Everything Money

Principle Driven Investing

We are investors, not speculators.
Every investment is the present value of all future cash flows.
If we don't understand it, we don't invest in it.
In the short run, the stock market is a voting machine. But in the long run, it is a weighing machine.
A great story can become a bad investment if you pay the wrong price.
Now guys, These are 5 tenets of principle driven investing that our community and myself live by.
These five tenets act like guardrails that keep me from making the costly mistakes that destroy most people's portfolios. When I remind myself "we are investors, not speculators", it stops me from chasing hot stocks or trying to time the market based on emotions or hype. Focusing on "present value of future cash flows" forces me to look at actual numbers instead of getting caught up in exciting stories about what a company might do someday.
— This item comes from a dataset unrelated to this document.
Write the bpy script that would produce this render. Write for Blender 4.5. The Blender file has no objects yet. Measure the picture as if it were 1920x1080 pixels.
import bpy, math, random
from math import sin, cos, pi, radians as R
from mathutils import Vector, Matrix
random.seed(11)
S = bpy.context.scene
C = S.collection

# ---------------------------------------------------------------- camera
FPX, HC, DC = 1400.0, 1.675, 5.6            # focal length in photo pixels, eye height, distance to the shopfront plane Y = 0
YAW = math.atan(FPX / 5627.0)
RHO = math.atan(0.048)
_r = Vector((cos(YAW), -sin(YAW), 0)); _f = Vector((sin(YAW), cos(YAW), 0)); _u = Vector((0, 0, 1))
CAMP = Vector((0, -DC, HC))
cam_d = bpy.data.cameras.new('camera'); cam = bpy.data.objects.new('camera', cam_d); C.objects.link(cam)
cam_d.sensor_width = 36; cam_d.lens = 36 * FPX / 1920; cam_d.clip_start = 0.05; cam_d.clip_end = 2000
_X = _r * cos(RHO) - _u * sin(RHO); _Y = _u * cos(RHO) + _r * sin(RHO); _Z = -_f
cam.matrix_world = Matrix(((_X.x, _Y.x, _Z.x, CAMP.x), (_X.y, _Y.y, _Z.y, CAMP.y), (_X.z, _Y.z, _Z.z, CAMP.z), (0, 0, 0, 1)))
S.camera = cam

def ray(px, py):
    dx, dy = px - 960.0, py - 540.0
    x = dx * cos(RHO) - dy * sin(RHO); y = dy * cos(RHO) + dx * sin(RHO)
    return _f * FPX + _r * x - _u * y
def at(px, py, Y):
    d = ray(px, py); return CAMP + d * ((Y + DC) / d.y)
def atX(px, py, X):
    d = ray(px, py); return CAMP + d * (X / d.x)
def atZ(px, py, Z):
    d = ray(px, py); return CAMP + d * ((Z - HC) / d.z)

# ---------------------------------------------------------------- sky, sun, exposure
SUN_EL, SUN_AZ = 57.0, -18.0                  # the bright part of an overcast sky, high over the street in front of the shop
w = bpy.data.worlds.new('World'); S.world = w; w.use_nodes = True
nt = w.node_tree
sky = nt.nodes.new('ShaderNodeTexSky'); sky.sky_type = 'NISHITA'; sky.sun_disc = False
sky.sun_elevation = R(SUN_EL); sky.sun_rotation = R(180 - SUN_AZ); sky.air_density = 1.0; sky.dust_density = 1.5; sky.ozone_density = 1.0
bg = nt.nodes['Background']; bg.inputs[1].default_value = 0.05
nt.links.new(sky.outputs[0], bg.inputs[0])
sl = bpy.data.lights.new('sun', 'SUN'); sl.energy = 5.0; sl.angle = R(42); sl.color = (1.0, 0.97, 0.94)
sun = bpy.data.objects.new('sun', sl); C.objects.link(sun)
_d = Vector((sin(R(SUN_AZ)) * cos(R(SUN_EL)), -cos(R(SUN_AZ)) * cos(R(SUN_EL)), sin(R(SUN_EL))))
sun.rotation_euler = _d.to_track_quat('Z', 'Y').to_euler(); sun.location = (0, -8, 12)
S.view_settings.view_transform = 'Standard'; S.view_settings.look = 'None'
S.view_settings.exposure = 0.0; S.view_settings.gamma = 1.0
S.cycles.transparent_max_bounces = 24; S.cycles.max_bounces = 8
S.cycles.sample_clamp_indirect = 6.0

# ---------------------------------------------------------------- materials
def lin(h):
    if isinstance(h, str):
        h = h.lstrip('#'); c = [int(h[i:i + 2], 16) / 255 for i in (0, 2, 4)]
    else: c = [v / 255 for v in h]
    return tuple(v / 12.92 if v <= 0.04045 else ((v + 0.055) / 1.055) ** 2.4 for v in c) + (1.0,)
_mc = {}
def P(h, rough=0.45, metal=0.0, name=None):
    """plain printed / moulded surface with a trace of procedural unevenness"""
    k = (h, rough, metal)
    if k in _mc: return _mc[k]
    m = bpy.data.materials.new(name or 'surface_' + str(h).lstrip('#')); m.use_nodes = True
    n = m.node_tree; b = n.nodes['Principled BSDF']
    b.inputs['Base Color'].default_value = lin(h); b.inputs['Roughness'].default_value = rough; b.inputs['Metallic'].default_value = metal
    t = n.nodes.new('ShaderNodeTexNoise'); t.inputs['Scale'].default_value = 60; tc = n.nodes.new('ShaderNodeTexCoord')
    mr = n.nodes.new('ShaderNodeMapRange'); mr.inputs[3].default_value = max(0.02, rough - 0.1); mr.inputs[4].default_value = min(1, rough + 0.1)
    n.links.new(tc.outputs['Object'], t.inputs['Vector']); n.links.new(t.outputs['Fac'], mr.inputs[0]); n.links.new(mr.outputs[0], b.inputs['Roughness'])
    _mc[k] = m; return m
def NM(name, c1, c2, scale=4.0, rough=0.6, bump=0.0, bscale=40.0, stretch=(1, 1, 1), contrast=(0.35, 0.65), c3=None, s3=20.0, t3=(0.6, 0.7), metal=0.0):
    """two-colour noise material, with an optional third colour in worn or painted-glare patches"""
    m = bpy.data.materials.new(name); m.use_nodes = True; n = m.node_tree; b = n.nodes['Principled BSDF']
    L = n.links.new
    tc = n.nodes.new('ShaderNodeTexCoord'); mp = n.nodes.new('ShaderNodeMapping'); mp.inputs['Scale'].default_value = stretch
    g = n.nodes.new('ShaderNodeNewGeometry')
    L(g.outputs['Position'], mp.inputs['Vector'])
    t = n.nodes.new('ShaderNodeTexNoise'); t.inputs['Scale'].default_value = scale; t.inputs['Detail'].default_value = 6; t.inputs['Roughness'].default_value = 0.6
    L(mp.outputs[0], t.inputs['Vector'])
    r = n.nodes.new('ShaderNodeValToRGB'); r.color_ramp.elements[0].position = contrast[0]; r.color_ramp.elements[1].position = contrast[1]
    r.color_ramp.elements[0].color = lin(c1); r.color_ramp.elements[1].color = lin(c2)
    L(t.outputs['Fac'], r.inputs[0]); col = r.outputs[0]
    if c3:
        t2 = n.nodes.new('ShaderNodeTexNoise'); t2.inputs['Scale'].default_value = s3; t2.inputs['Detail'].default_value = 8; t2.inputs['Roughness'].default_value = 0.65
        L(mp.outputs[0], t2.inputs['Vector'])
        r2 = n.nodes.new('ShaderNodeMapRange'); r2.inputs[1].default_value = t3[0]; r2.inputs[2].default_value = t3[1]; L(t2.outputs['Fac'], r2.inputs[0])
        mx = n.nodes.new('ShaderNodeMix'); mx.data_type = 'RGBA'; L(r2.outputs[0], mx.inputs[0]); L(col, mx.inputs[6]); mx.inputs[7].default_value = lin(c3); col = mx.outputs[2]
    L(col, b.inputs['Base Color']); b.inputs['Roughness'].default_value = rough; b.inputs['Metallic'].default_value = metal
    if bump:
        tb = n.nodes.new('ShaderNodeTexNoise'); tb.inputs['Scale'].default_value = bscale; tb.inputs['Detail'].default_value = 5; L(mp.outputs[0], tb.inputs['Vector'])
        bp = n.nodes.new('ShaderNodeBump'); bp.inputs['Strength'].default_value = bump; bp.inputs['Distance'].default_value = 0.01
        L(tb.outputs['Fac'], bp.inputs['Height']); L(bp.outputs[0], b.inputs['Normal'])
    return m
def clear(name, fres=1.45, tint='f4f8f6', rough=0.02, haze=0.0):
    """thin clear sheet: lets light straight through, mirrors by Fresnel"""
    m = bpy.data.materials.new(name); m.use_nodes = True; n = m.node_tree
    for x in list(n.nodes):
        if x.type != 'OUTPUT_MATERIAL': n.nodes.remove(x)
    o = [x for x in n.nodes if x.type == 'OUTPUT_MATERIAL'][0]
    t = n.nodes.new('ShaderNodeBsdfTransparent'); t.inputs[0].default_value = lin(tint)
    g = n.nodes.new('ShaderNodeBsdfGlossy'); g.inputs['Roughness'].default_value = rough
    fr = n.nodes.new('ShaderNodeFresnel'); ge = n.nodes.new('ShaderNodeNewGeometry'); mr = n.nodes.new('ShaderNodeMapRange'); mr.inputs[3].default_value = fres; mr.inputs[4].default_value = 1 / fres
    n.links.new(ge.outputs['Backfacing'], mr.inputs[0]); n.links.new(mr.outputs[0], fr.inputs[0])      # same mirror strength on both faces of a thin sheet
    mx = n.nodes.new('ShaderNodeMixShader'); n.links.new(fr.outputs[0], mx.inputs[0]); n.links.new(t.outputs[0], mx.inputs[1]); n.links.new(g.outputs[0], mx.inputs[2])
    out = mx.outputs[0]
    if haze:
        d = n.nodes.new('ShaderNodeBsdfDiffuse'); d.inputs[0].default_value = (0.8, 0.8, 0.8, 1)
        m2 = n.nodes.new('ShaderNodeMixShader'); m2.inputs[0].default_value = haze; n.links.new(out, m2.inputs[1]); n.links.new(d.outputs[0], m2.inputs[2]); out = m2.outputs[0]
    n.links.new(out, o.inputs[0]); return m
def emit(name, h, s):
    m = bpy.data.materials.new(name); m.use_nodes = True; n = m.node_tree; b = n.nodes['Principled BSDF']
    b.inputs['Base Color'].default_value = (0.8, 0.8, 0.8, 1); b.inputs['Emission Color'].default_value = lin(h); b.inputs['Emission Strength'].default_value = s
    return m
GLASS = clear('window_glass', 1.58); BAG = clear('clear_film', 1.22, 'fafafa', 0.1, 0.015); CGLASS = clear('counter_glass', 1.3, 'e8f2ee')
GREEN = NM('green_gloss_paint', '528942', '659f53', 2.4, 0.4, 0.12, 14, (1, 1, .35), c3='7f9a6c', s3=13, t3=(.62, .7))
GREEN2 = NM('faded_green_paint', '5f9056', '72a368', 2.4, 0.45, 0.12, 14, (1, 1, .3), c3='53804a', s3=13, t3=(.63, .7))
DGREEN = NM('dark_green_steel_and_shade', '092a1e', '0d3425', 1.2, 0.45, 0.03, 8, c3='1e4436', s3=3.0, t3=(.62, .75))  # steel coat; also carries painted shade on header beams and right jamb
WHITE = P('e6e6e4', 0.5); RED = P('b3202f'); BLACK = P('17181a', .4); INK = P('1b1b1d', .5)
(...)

The rule about only investing in what I understand has saved me countless times from putting money into complex businesses or trendy sectors that I can't properly evaluate - if I can't explain how a company makes money, I have no business owning it. Remembering that the market is a "voting machine" in the short term but a "weighing machine" long-term helps me ignore daily price swings and focus on fundamental business value, preventing panic selling during downturns or euphoric buying during bubbles. And that final principle - that great stories can become bad investments at the wrong price - is probably the most important tenet of all, because it stops me from overpaying for even fantastic companies just because I love their potential.

Together, these tenets force me to think logically rather than emotionally, focus on facts rather than feelings, and make decisions based on value rather than momentum - which is exactly how you avoid the expensive mistakes that turn investing into gambling.